Dataset excerpt:

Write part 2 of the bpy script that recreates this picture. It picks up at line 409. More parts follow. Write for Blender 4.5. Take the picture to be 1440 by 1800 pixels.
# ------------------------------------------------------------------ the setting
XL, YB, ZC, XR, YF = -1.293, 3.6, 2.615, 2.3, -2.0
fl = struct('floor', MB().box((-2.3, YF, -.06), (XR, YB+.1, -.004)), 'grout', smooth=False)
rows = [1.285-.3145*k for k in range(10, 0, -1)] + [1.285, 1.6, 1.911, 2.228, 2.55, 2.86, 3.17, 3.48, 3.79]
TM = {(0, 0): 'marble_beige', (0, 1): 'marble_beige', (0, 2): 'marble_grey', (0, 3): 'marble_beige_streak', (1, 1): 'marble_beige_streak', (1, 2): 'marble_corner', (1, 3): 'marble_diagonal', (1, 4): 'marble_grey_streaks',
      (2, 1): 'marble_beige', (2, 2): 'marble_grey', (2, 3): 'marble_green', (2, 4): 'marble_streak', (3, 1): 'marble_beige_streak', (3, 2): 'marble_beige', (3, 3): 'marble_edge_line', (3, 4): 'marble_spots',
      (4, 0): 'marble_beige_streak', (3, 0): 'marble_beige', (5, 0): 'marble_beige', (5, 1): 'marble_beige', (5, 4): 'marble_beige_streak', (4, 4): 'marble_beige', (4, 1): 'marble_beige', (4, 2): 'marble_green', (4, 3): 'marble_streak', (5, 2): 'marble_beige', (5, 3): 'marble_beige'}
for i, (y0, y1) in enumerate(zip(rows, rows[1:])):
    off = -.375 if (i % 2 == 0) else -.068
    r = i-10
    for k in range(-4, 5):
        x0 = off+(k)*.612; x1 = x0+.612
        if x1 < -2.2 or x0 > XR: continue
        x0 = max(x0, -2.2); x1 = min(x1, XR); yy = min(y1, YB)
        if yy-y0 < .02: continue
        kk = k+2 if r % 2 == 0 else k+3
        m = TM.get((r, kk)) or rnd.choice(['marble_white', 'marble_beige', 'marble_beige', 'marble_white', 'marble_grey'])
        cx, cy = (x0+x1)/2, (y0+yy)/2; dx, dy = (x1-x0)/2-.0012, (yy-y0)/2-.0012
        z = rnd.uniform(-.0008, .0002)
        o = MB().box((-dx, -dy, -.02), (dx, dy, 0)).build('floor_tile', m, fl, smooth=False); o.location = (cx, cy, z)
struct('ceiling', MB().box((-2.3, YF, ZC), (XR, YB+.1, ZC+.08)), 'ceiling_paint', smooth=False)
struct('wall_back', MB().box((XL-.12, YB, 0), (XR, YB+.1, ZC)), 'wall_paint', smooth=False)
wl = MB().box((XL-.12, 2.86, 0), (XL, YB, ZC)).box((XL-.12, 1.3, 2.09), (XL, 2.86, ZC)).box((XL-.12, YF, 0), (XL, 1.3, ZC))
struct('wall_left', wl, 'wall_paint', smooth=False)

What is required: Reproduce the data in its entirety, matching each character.

Exercise response:
Write part 2 of the bpy script that recreates this picture. It picks up at line 409. More parts follow. Write for Blender 4.5. Take the picture to be 1440 by 1800 pixels.
# ------------------------------------------------------------------ the setting
XL, YB, ZC, XR, YF = -1.293, 3.6, 2.615, 2.3, -2.0
fl = struct('floor', MB().box((-2.3, YF, -.06), (XR, YB+.1, -.004)), 'grout', smooth=False)
rows = [1.285-.3145*k for k in range(10, 0, -1)] + [1.285, 1.6, 1.911, 2.228, 2.55, 2.86, 3.17, 3.48, 3.79]
TM = {(0, 0): 'marble_beige', (0, 1): 'marble_beige', (0, 2): 'marble_grey', (0, 3): 'marble_beige_streak', (1, 1): 'marble_beige_streak', (1, 2): 'marble_corner', (1, 3): 'marble_diagonal', (1, 4): 'marble_grey_streaks',
      (2, 1): 'marble_beige', (2, 2): 'marble_grey', (2, 3): 'marble_green', (2, 4): 'marble_streak', (3, 1): 'marble_beige_streak', (3, 2): 'marble_beige', (3, 3): 'marble_edge_line', (3, 4): 'marble_spots',
      (4, 0): 'marble_beige_streak', (3, 0): 'marble_beige', (5, 0): 'marble_beige', (5, 1): 'marble_beige', (5, 4): 'marble_beige_streak', (4, 4): 'marble_beige', (4, 1): 'marble_beige', (4, 2): 'marble_green', (4, 3): 'marble_streak', (5, 2): 'marble_beige', (5, 3): 'marble_beige'}
for i, (y0, y1) in enumerate(zip(rows, rows[1:])):
    off = -.375 if (i % 2 == 0) else -.068
    r = i-10
    for k in range(-4, 5):
        x0 = off+(k)*.612; x1 = x0+.612
        if x1 < -2.2 or x0 > XR: continue
        x0 = max(x0, -2.2); x1 = min(x1, XR); yy = min(y1, YB)
        if yy-y0 < .02: continue
        kk = k+2 if r % 2 == 0 else k+3
        m = TM.get((r, kk)) or rnd.choice(['marble_white', 'marble_beige', 'marble_beige', 'marble_white', 'marble_grey'])
        cx, cy = (x0+x1)/2, (y0+yy)/2; dx, dy = (x1-x0)/2-.0012, (yy-y0)/2-.0012
        z = rnd.uniform(-.0008, .0002)
        o = MB().box((-dx, -dy, -.02), (dx, dy, 0)).build('floor_tile', m, fl, smooth=False); o.location = (cx, cy, z)
struct('ceiling', MB().box((-2.3, YF, ZC), (XR, YB+.1, ZC+.08)), 'ceiling_paint', smooth=False)
struct('wall_back', MB().box((XL-.12, YB, 0), (XR, YB+.1, ZC)), 'wall_paint', smooth=False)
wl = MB().box((XL-.12, 2.86, 0), (XL, YB, ZC)).box((XL-.12, 1.3, 2.09), (XL, 2.86, ZC)).box((XL-.12, YF, 0), (XL, 1.3, ZC))
struct('wall_left', wl, 'wall_paint', smooth=False)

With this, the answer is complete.